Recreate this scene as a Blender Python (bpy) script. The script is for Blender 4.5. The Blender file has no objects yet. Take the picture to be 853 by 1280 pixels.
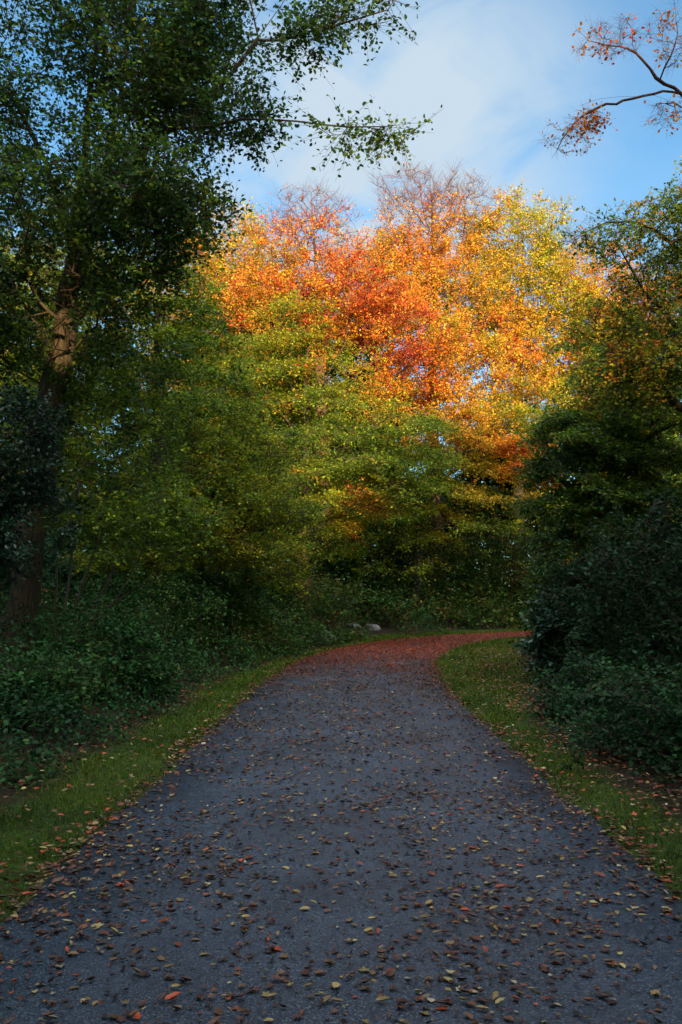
import bpy, math
import numpy as np
from mathutils import Vector
scene = bpy.context.scene
COL = scene.collection
RNG = np.random.default_rng(7)
# ---------------------------------------------------------------- camera
CAM_H = 1.5; FOC = 1100.0; PITCH = math.atan(115/FOC)
cam_d = bpy.data.cameras.new('camera'); cam = bpy.data.objects.new('camera', cam_d); COL.objects.link(cam)
cam_d.sensor_fit = 'HORIZONTAL'; cam_d.sensor_width = 24.0; cam_d.lens = 24.0*FOC/853.0
cam_d.clip_start = 0.05; cam_d.clip_end = 6000
cam.location = (0, 0, CAM_H); cam.rotation_euler = (math.pi/2 + PITCH, 0, 0)
scene.camera = cam
def W(px, py, Y):
    """survey helper: the point of the place seen in direction px,py at distance Y along the path"""
    a = (px-426.5)/FOC; b = (640-py)/FOC
    dy = math.cos(PITCH) - b*math.sin(PITCH); dz = math.sin(PITCH) + b*math.cos(PITCH)
    return np.array([a/dy*Y, Y, CAM_H + dz/dy*Y])
# ---------------------------------------------------------------- sun + sky
SUN_AZ = math.radians(168)      # clockwise from +Y : behind the camera, to the right
SUN_EL = math.radians(13)
SDIR = np.array([math.sin(SUN_AZ)*math.cos(SUN_EL), math.cos(SUN_AZ)*math.cos(SUN_EL), math.sin(SUN_EL)])
sd = bpy.data.lights.new('sun', 'SUN'); sd.energy = 5.0; sd.angle = math.radians(0.5); sd.color = (1.0, 0.71, 0.38)
so = bpy.data.objects.new('sun', sd); COL.objects.link(so)
so.rotation_euler = Vector(SDIR).to_track_quat('Z', 'Y').to_euler()
CLOUD_A = (1.95, 2.4, 2.8, 1); CLOUD_FILL = (16.5, 16.8, 17.4, 1)
world = bpy.data.worlds.new('World'); scene.world = world; world.use_nodes = True
nt = world.node_tree; nt.nodes.clear()
def N(nt, t, **k):
    n = nt.nodes.new(t)
    for a, v in k.items():
        if a in ('ins',):
            for kk, vv in v.items(): n.inputs[kk].default_value = vv
        else: setattr(n, a, v)
    return n
L = lambda nt, a, b: nt.links.new(a, b)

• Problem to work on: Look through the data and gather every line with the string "scene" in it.

• Exercise answer:
Recreate this scene as a Blender Python (bpy) script. The script is for Blender 4.5. The Blender file has no objects yet. Take the picture to be 853 by 1280 pixels.
scene = bpy.context.scene
COL = scene.collection
scene.camera = cam
world = bpy.data.worlds.new('World'); scene.world = world; world.use_nodes = True